The Fighting Game Community (FGC) has long been home to the most ridiculous names in all of e-sports. Where professional Counter-Strike, DOTA, or League players will frequently lean into edginess, or some play on their given name, fighting game players have a real willingness to experiment with the form. For example, pro-fighting game player SonicFox changed their in-game name to “trans rights” for Guilty Gear Strive Grand Finals in 2021, as did the following year’s winner, Umisho. Joe Biden is just another player to participate in this storied tradition of name experimentation.

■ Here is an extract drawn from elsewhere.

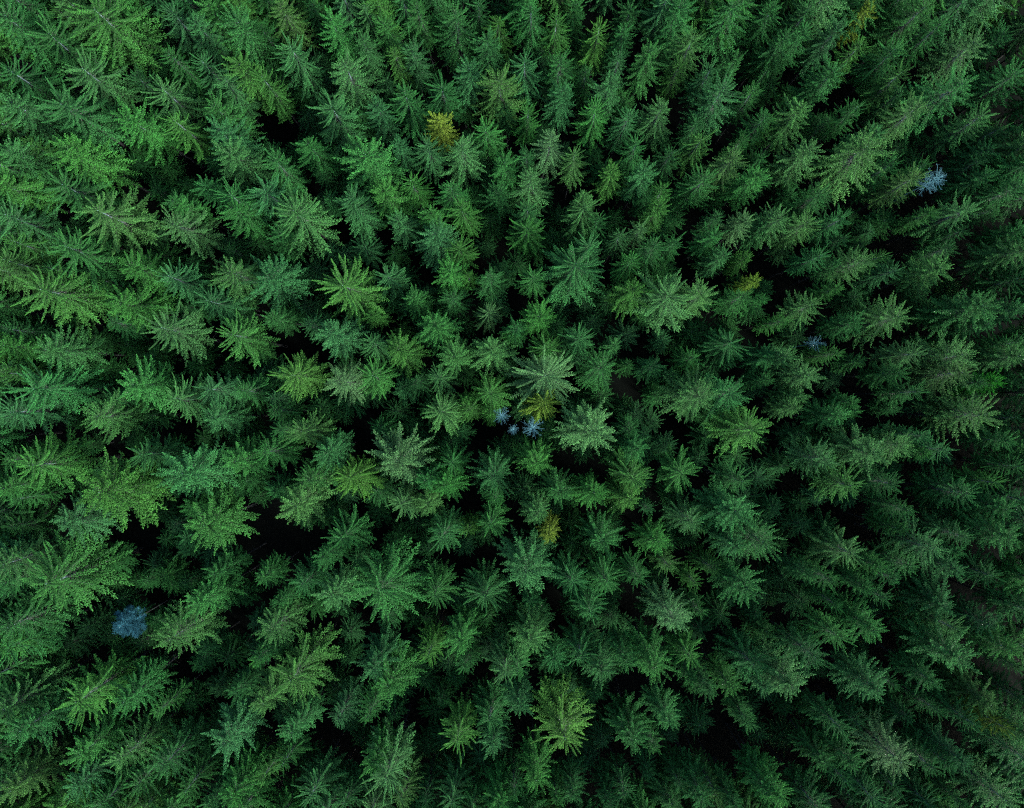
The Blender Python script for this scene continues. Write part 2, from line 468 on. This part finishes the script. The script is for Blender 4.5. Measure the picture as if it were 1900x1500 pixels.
# ------------------------------------------------------------------ where each tree top stands in the photo
# per tile of the photo: (x, y) of the tree top and crown width in the enlarged tile, then the look
#  g mid green  G fresh green  b blue-green  l pale grey-green  y yellow-green  Y yellow  o olive  d deep green (lower tree)
TZ = 1895.0 / 480.0
TILES = {
 (0, 0): "30,110,300,g 410,60,130,y 690,70,430,y 350,240,300,g 150,180,240,d 60,510,260,g 600,500,320,l 1250,80,230,b 1430,160,180,b 1530,40,220,G 1740,160,260,g 1230,390,170,g 1470,440,200,b 1750,470,220,y 1640,570,200,b 1180,640,270,l 80,750,260,b 440,760,330,g 940,870,270,G 1270,880,200,y 1560,780,200,g 1600,950,250,b 60,1100,260,b 490,1090,300,G 1680,1120,260,l 450,1350,300,g 1490,1350,170,g 1680,1420,230,g 200,1040,130,y 1260,1470,150,g 800,820,150,d 1000,560,160,d",
 (475, 0): "180,40,210,o 410,30,150,d 550,140,200,G 790,40,200,l 930,170,180,g 780,290,160,b 1180,50,180,g 1460,100,230,g 1690,280,180,b 1770,160,140,y 250,340,240,b 1140,350,160,b 1010,380,140,y 650,470,270,l 1560,500,200,b 1360,640,220,d 1780,590,260,o 550,780,260,b 890,770,170,b 1090,680,240,g 1330,880,180,Y 1820,790,140,d 1680,930,190,G 380,1050,190,g 130,1170,180,g 480,1270,120,d 1040,1050,140,b 800,1130,330,G 1250,1060,200,b 1510,1070,230,l 1820,1190,200,g 1130,1320,160,G 60,1390,260,b 530,1440,120,d 690,1450,170,b 930,1400,240,y 1430,1380,200,g 1770,1420,180,d 290,1490,120,b 770,860,130,d 1330,150,120,d 1630,20,150,d 30,200,130,g 40,560,170,y",
 (950, 0): "140,50,180,g 330,120,170,y 470,30,150,d 640,190,170,Z 820,210,150,g 870,60,160,d 1230,50,230,g 1330,270,220,l 1620,50,260,g 1650,420,140,g 1010,370,200,g 790,410,140,b 90,440,200,b 350,440,190,g 540,530,150,d 720,610,200,b 1460,500,150,b 1550,640,240,b 1770,660,150,g 1230,470,130,y 370,660,200,b 120,810,150,G 610,790,200,G 860,840,160,b 1100,780,180,l 1860,850,150,g 290,1000,180,p 460,1120,170,l 910,1050,170,g 1170,1120,170,d 1390,1020,180,y 1690,1030,120,g 1630,1150,200,o 110,1140,150,d 130,1300,200,l 730,1240,150,y 970,1250,180,b 1110,1380,130,G 1420,1300,190,g 1800,1280,190,G 530,1440,150,l 1870,60,110,d 1880,500,110,d 1830,1150,120,d 990,1440,120,d 1350,900,120,d",
 (1420, 0): "60,50,160,g 320,60,180,g 290,210,150,g 150,270,170,g 540,200,170,b 770,40,140,Y 710,320,150,y 950,360,200,d 1160,220,160,d 1290,170,160,g 1170,50,260,g 1530,310,260,l 1750,240,160,d 1840,540,240,d 510,520,220,g 1000,530,170,y 1450,610,300,g 990,680,110,b 1120,780,220,l 1600,840,190,l 270,780,220,l 680,780,160,g 460,880,130,d 40,870,120,G 820,960,170,b 750,1070,320,l 320,1090,220,l 1720,940,170,d 1850,950,120,d 1640,1090,160,d 940,1190,150,g 1180,1200,110,g 1110,1290,180,o 1300,1285,160,D 1630,1280,160,d 1870,1360,200,g 1560,1180,150,d 830,1340,110,d 400,1420,200,d",
 (0, 375): "30,90,270,b 1300,20,140,G 710,60,340,l 1260,160,250,l 1690,40,200,g 80,280,210,y 470,320,320,g 20,420,200,l 950,470,230,G 290,640,380,y 1230,540,220,b 1680,510,260,l 880,740,280,G 1510,720,190,b 1180,920,310,l 1690,970,270,y 330,1080,270,b 40,930,180,d 20,1050,200,G 30,1250,160,y 240,1370,350,g 970,1340,270,G 1270,1440,240,l 1520,1370,210,b 1770,1380,170,g 130,1480,130,b 1680,350,110,d 820,1450,150,d 350,480,150,d 700,560,130,d 820,880,140,d",
 (475, 375): "270,60,350,l 690,10,230,b 1040,130,170,b 1280,80,160,G 1500,40,190,y 1310,230,240,b 1480,330,170,y 90,550,310,b 630,610,340,y 950,530,190,b 1150,700,160,g 1420,500,200,G 1550,540,110,y 1710,550,170,g 1440,700,190,d 1700,800,150,p 1310,900,230,G 110,850,150,g 380,890,150,b 540,960,250,b 850,1020,180,b 840,830,120,y 1040,1080,230,y 1880,950,140,G 1450,1130,210,l 1720,1080,250,l 260,1270,260,Z 610,1320,230,p 850,1270,210,G 1170,1320,150,d 1330,1280,170,b 1710,1400,210,y 130,1440,140,b 1550,1450,120,y 180,230,200,d",
 (950, 375): "110,40,170,g 530,30,200,l 640,120,140,g 1080,30,160,y 110,190,190,G 570,320,190,b 470,450,350,g 800,230,140,b 950,180,130,p 1040,310,170,g 880,420,170,G 1200,290,140,g 1510,100,120,b 1490,240,160,g 1710,130,150,p 1850,190,150,d 1550,390,140,b 1720,400,120,y 1790,570,110,Y 150,550,170,g 890,640,220,y 1160,690,350,l 1390,670,240,l 1700,690,190,g 1830,710,120,g 200,840,200,G 30,940,150,g 490,1000,180,b 750,1050,130,b 250,1070,180,y 245,1270,350,p 660,1210,230,g 850,1190,110,d 1040,1200,160,d 1330,1140,140,G 1180,1260,140,d 1610,1030,210,d 1890,1130,180,d 1600,1400,270,g 1380,1430,300,l 240,1465,190,Y 1880,1300,120,g",
 (1420, 375): "110,120,200,l 310,150,210,o 570,120,170,g 1220,70,120,G 1490,50,220,l 1670,60,150,d 1870,200,170,d 1450,210,130,g 570,270,130,d 870,390,120,y 720,430,200,l 420,390,150,g 530,440,90,b 960,500,140,b 1290,480,210,l 1360,330,140,g 530,630,130,y 350,750,200,l 140,870,110,G 670,880,160,g 980,840,250,l 1600,760,300,g 1640,890,150,g 1850,560,200,d 1860,780,180,d 530,1110,120,y 150,1130,150,l 320,1270,200,l 380,1030,90,E 1120,1110,190,l 1450,1120,260,l 1450,1250,230,o 980,1250,150,g 1130,1390,150,g 1580,1320,140,b 1700,1310,160,H 1890,1020,150,g 1860,1130,200,l 1830,1300,130,d 270,1430,140,l 650,1470,120,g 700,1170,120,d 1540,1440,140,d",
 (0, 750): "70,60,240,b 710,90,270,l 1550,100,200,b 50,420,140,g 210,450,340,y 1020,370,200,g 1330,510,340,b 1720,420,240,G 720,650,390,y 20,620,180,G 470,870,250,b 1490,890,310,G 90,900,180,d 20,1180,310,l 330,1320,430,y 20,1320,200,g 1440,1460,230,G 100,700,140,g 190,1440,150,d 1570,1250,180,d 1350,980,140,d",
 (475, 750): "130,50,140,g 330,200,210,l 180,190,150,d 60,350,210,g 520,360,230,b 390,560,210,g 680,540,260,Z 1030,420,350,p 1345,50,230,l 1720,50,140,y 1560,40,160,y 1800,90,100,D 1880,190,70,D 1430,430,200,d 1240,560,170,g 1380,600,200,G 1740,520,240,d 1760,690,140,g 1060,740,190,l 1260,730,190,l 290,750,290,l 130,640,160,d 620,990,240,g 1710,890,190,G 1550,930,120,Z 1360,980,210,g 490,1120,180,g 340,1320,190,d 550,1410,250,l 900,1370,420,g 1310,1410,210,g 1680,1420,240,g 40,1280,160,d 1080,1480,110,g 170,1450,150,d 900,180,140,d",
 (950, 750): "150,175,120,D 585,195,350,p 180,430,210,G 870,190,150,d 920,330,170,g 1250,510,240,G 1760,190,290,y 1690,570,190,g 350,640,210,g 600,650,210,G 890,550,230,y 870,700,210,y 1000,770,100,b 190,800,190,l 1640,790,290,g 1320,870,210,l 270,960,140,Y 660,1000,240,d 1070,1010,200,G 1840,1010,270,g 1650,1040,190,b 100,1220,330,b 450,1310,210,g 700,1300,220,g 930,1280,160,g 1150,1190,140,o 1350,1320,130,y 1480,1210,140,y 1720,1350,240,g 130,1450,130,d 560,1450,200,d",
 (1420, 750): "210,30,150,l 550,90,190,g 660,50,120,g 440,410,210,l 800,350,270,l 1010,300,210,l 1160,230,150,b 1610,80,270,l 1330,340,170,b 1180,360,120,G 1790,270,160,g 1870,460,150,g 630,600,230,y 940,590,170,g 1480,660,230,g 1700,580,140,G 1770,770,210,g 1050,780,150,g 1800,970,250,g 1470,980,160,b 650,1100,240,l 1000,920,120,G 1240,1060,230,l 1410,1220,180,b 1420,1090,130,g 840,1190,150,g 1070,1190,180,d 330,1260,140,b 490,1300,160,g 950,1290,140,g 740,1350,150,g 890,1430,150,g 1660,1260,220,d 1320,1480,250,d 1870,700,200,d 1850,100,150,d 530,1480,120,g",
 (0, 1120): "50,180,290,g 20,340,240,g 890,170,190,B 1240,270,290,l 550,730,320,y 900,730,240,g 20,780,290,l 140,940,290,g 1150,800,120,G 580,1110,240,G 870,1150,230,l 1190,1190,250,g 1640,1030,260,b 70,1380,250,o 540,1360,210,b 730,1480,220,g 1000,1340,210,g 1350,1390,190,g 1690,1430,240,G 1530,1480,140,b 1720,650,170,d 420,1440,130,d 1870,430,120,G",
 (475, 1120): "100,200,240,l 250,570,350,y 50,740,250,l 20,400,140,g 860,490,240,b 960,610,270,G 1490,280,230,G 1260,390,180,y 260,950,190,b 600,850,160,b 820,830,160,g 850,1190,190,G 950,1290,310,l 1820,520,220,l 1470,1020,220,y 1710,860,210,d 1730,1050,170,b 390,1430,230,b 190,1190,160,g 40,1290,160,y 1430,1470,200,b 1780,1470,220,G 640,1470,230,d 1060,1440,190,o 1240,1450,150,d 110,330,130,d 1680,130,110,d 1530,460,140,d",
 (950, 1120): "140,270,240,l 40,500,190,g 310,410,160,d 510,400,190,g 580,70,190,g 660,500,210,b 840,430,180,g 1050,470,250,G 1320,410,190,G 1190,130,250,p 1380,70,130,g 1770,450,270,d 1620,620,180,G 1450,640,150,b 1320,560,150,g 60,760,180,b 390,1000,330,Z 880,1000,250,d 1150,860,210,g 1050,1060,140,g 610,680,120,d 180,1300,210,G 20,1390,130,g 1230,1330,170,d 1400,1440,210,g 720,1480,150,d 830,1400,170,d 1170,1470,200,d 1500,1410,160,o 1870,1390,190,g 1860,620,140,b 1730,880,150,d 440,1410,170,d 330,1450,130,g 1010,1260,120,d 1640,1490,160,g",
 (1420, 1120): "200,620,280,l 370,400,210,g 560,260,210,G 800,200,210,G 1400,190,180,l 1430,410,290,g 830,640,230,b 960,610,110,g 1230,580,180,g 1810,350,200,G 1870,480,110,l 1660,750,210,o 1770,920,180,Y 1530,890,180,g 570,930,170,g 690,890,140,d 440,1170,190,d 660,1190,180,g 1000,1170,290,p 1230,1210,190,g 1360,1190,150,g 1470,1170,180,b 1270,790,130,g 110,1430,210,G 600,1310,140,g 810,1460,180,b 980,1380,130,g 1200,1480,210,d 1770,1450,290,l 1460,1480,110,g 1870,1270,170,d 1880,710,160,d 1060,850,140,d 450,1480,140,d 1650,160,220,d 640,1440,130,d",
}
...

Per their tournament record, Joe Biden has been participating in Guilty Gear XX tournaments since November 2020 (when Biden was elected!), when they emerged onto the scene with an extremely respectable 13th place finish out of 88 entrants. They have gone on to compete primarily in Guilty Gear XX Accent Core +R tournaments, while dabbling in other games such as Street Fighter III: Third Strike and Guilty Gear Strive. Their performances range from dominant to average. They consistently place well, even in massive tournaments like EVO where, in 2021, they managed to break into the top 50 of a bracket with more than 2,000 players.

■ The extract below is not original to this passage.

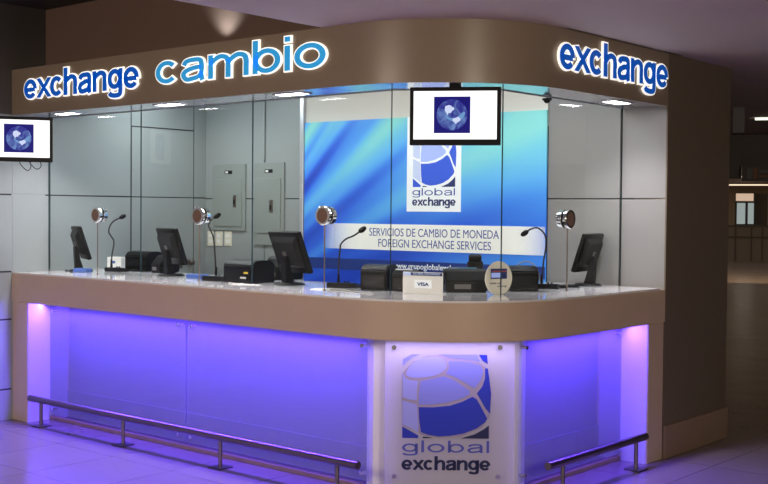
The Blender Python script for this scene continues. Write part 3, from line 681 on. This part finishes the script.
# ------------------------------------------------------------------ monitors
ZW = ZT+.0041
def monitor(px, py, Y, rz, label, tilt=18, sc=.92, zc=.215, fixX=None, backdetail=False):
    p = (atX(px, py, fixX) if fixX is not None else atY(px, py, Y))
    t = thing('computer_monitor', label, 'monitor', (p.x, p.y, ZW), rz, 'black monitors seen from behind on the worktop')
    W, H = .345*sc, .285*sc
    T = Matrix.Translation((0, 0, zc)) @ Matrix.Rotation(math.radians(tilt), 4, 'X')
    MB().box(-W/2, W/2, .0, .028, -H/2, H/2, .006).xf(T).build('screen_housing', 'black', t, smooth=True)
    # stepped back shell
    b_ = MB(); bm = bmesh.new(); A = [(-.42, -.36), (.42, -.36), (.42, .40), (-.42, .40)]; C = [(-.34, -.26), (.34, -.26), (.34, .28), (-.34, .28)]
    v0 = [bm.verts.new((x_*W, -.0005, z_*H)) for x_, z_ in A]; v1 = [bm.verts.new((x_*W, -.032, z_*H)) for x_, z_ in C]
    for k in range(4): bm.faces.new((v0[k], v0[(k+1) % 4], v1[(k+1) % 4], v1[k]))
    bm.faces.new(v1); bm.faces.new(v0[::-1]); bmesh.ops.bevel(bm, geom=bm.edges[:], offset=.004, segments=2, affect='EDGES')
    b_.merge(bm); bs = b_.xf(T).build('back_shell', 'charcoal', t, smooth=True)
    MB().box(-.022, .018, -.0345, -.0325, -.01, .02, .0005).xf(T).build('badge', 'sign_grey', bs)
    MB().box(-W/2+.014, W/2-.014, .0282, .0292, -H/2+.018, H/2-.014).xf(T).build('display', 'black_gloss', t)
    # neck and foot
    MB().prismx([(-.035, .008), (.03, .008), (.0, .10), (-.012, zc-.02), (-.045, zc-.02), (-.04, .10)], -.032, .032, bev=.005).build('neck', 'black', t, smooth=True)
    MB().cyl((0, .01, 0), (0, .01, .014), .105*sc, .088*sc, 36, bev=.003).build('foot', 'black', t, smooth=True)
    return t
monitor(79.5, 271, .42, math.radians(-24), 'black computer monitor seen from behind at the far left end of the counter', sc=.92, zc=.215)
monitor(170, 271, .56, math.radians(-14), 'black computer monitor from behind between the bill counter and the blue card', sc=.96, zc=.210)
monitor(288.5, 282, .50, math.radians(-10), 'large black monitor seen from behind left of the blue poster', sc=1.0, zc=.208, tilt=21)
monitor(589, 284, 0, math.radians(98), 'black computer monitor seen from behind on the right end of the counter', sc=.92, zc=.215, fixX=-.455)
# ------------------------------------------------------------------ gooseneck microphones
def mic(base, Y, neck, label, wid=.15):
    """base = picture position of the base's middle; the neck runs in the upright plane through it, square to the view"""
    b0 = at(base[0], base[1], (0, 0, ZW), (0, 0, 1)) if Y is None else atY(base[0], base[1], Y)
    t = thing('gooseneck_microphone', label, 'microphone', (b0.x, b0.y, ZW), math.radians(20), 'desk microphones')
    MB().prismx([(-.06, 0), (.06, 0), (.06, .018), (-.045, .034), (-.06, .030)], -wid/2, wid/2, bev=.003).build('base', 'charcoal', t, smooth=True)
    for k in (0, 1): MB().cyl((.02+.022*k, -.03, .030), (.02+.022*k, -.03, .042), .007, .006, 12).build('button', 'black', t, smooth=True)
    inv = Matrix.Rotation(-math.radians(20), 4, 'Z') @ Matrix.Translation((-b0.x, -b0.y, -ZW))
    P = [inv @ at(x_, y_, b0, Vector((-Fv.x, -Fv.y, 0))) for x_, y_ in neck]
    MB().tube(P, .0055, 10).build('neck', 'rubber', t, smooth=True)
    MB().cyl(P[0]-Vector((0, 0, .01)), P[0]+Vector((0, 0, .05)), .010, .007, 14).build('collar', 'black', t, smooth=True)
    d_ = (P[-1]-P[-2]).normalized(); q = d_.to_track_quat('Z', 'Y').to_matrix().to_4x4()
    MB().ball(P[-1]+d_*.014, .017, (1, 1, 1.7), rot=q).build('capsule', 'black', t, smooth=True)
    return t
mic((117, 271.5), None, [(111.5, 266), (112, 255), (114, 242), (111, 236), (108.8, 232), (110, 226), (114, 221), (121, 217.5)], 'gooseneck microphone on flat base beside the leftmost speech port')
mic((216, 280.5), None, [(216, 274), (215, 255), (213.5, 238), (210, 229), (208.5, 225), (211, 220), (215.5, 217)], 'gooseneck microphone in front of the ivory sockets')
mic((344, 287.5), None, [(338.5, 282), (338.8, 262), (340, 250), (341, 244), (346, 239), (354, 235.5), (360.5, 231)], 'gooseneck microphone against the lower left of the blue poster', .19)
mic((546, 288.5), None, [(541.5, 283), (543.5, 262), (546, 246), (545, 235), (538, 228), (531, 229), (526.5, 232)], 'gooseneck microphone arching to the left in front of the right end of the poster', .17)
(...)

Joe Biden’s record paints them as a medium-sized fish in a small pond—one who can consistently excel on their home turf at smaller tournaments, and who remains competitive in wider pools, but not so much that they’re a top contender for major tournaments. Basically, they have a couple pretty good accomplishments and are otherwise doing fine, which, again, is appropriate.

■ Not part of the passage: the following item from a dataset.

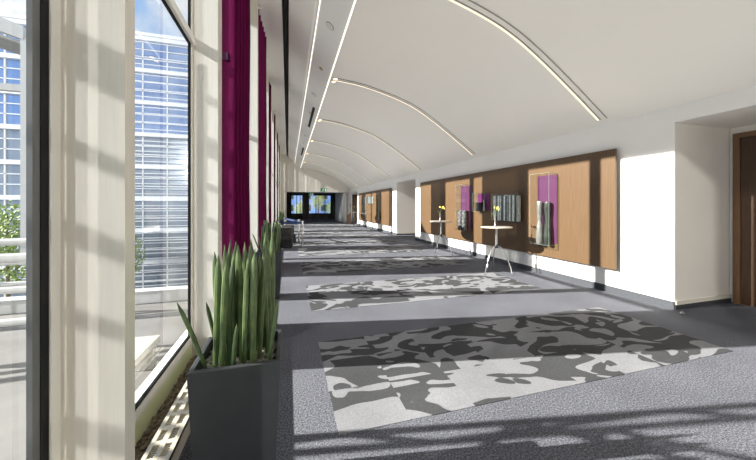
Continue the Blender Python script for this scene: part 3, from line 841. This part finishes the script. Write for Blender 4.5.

Biden’s main (the character with which a fighting game player devotes their time to learning) is Chipp Zanuff, a trained ninja and the self proclaimed president of his own nation. This is, I’m sure, intentional. Chipp’s playstyle is, unlike President Biden’s approach to politics, extremely aggressive. The character is built around overwhelming his opponent with a flurry of attacks, constantly mixing them up to land long, low damage combos that loop back into mixup opportunities. This dominant offense is balanced by Chipp’s famously meager health bar, which is susceptible to OTD (0 To Death) combos which can kill him quickly if he gets unlucky.

Biden’s playstyle in tournaments is aggressive, even by the standards of Guilty Gear, frequently forcing his opponents into messy situations (colloquially called “scrambles”), where both players trade blows while attempting to find an opportunity to start a combo and begin their real offense. In his most recent performance at a tournament held by members of the +R discord, Biden went head-to-head with an accomplished May player who, after taking them to Set Point, was disassembled at a molecular level. Their flurry of hard reads and difficult mixups completely locked down their opponent, leading to a sudden swing in momentum and a dominant victory for the self-proclaimed president.

While I do not believe that U.S.A. | Joe Biden’s powers grow in tandem with President Biden’s policy wins, it is worth noting that their performance and placements have grown a bit more consistent in the Dark Brandon era. If President Biden can develop the same aggressive approach to policy that U.S.A. | Joe Biden has to fighting game play, he may actually have a shot at making meaningful changes to policy and securing his place as a top competitor for the 2024 Presidential Tournament.